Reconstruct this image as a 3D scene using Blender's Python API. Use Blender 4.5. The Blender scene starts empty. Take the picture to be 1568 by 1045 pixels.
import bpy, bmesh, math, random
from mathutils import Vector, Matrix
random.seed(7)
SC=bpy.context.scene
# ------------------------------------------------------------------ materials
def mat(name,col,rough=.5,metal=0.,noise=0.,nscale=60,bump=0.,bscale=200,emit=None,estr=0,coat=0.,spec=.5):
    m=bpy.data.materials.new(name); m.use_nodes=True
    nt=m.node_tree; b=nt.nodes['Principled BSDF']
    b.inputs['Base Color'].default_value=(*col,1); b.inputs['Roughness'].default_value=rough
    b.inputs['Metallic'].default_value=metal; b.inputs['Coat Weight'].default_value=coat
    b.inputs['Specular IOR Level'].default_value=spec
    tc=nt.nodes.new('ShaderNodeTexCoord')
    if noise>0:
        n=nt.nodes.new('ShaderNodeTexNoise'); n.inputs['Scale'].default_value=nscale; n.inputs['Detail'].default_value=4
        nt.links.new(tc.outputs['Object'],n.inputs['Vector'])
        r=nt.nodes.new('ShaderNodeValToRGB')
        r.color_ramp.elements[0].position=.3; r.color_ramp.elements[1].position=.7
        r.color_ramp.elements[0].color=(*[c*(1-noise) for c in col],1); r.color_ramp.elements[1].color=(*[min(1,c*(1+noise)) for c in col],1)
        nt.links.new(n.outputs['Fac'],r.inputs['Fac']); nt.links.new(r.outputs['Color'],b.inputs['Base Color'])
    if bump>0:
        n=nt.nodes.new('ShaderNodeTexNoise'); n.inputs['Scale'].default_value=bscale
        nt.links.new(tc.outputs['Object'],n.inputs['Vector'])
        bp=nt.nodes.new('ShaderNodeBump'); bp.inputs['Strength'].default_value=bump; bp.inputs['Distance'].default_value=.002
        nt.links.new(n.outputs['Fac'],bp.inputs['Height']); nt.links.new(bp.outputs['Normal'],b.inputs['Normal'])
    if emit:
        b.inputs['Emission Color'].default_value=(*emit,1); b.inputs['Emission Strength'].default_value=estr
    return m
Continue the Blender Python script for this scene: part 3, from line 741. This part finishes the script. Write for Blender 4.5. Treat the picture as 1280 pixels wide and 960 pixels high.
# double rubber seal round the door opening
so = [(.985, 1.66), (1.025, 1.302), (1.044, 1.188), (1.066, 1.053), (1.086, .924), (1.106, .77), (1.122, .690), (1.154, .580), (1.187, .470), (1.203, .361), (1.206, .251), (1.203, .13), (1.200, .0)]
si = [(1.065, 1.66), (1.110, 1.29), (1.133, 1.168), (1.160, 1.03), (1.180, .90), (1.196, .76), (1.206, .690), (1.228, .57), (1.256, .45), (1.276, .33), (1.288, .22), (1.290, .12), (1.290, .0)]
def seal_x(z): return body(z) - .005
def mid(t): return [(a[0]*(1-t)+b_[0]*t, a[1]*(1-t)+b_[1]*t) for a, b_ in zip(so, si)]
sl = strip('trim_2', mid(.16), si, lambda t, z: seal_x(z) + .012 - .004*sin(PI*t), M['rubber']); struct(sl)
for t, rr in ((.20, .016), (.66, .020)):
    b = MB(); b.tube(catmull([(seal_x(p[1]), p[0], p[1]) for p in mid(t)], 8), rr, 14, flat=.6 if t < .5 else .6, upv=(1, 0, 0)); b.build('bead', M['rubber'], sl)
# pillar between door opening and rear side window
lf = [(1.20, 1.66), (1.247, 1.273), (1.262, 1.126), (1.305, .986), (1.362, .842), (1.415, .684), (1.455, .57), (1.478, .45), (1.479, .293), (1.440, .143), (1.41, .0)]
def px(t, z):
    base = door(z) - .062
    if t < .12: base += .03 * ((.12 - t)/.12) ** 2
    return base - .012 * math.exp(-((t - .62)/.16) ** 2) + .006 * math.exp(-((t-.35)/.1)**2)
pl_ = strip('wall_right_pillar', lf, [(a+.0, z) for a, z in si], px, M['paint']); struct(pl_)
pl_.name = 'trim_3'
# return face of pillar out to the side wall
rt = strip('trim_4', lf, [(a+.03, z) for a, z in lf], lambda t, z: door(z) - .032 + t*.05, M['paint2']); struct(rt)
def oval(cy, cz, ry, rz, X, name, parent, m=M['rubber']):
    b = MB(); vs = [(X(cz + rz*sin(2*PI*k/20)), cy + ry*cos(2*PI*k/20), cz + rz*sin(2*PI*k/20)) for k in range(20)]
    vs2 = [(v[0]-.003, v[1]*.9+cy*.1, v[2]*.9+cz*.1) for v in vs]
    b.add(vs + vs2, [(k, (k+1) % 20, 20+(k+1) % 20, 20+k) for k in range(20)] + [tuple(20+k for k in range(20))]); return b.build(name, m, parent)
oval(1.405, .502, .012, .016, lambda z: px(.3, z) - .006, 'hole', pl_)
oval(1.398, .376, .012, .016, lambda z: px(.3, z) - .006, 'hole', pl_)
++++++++
**Task prompt**
State how many lines in the entries above include the word "from"; reply with the number alone.

**Exercise output**
2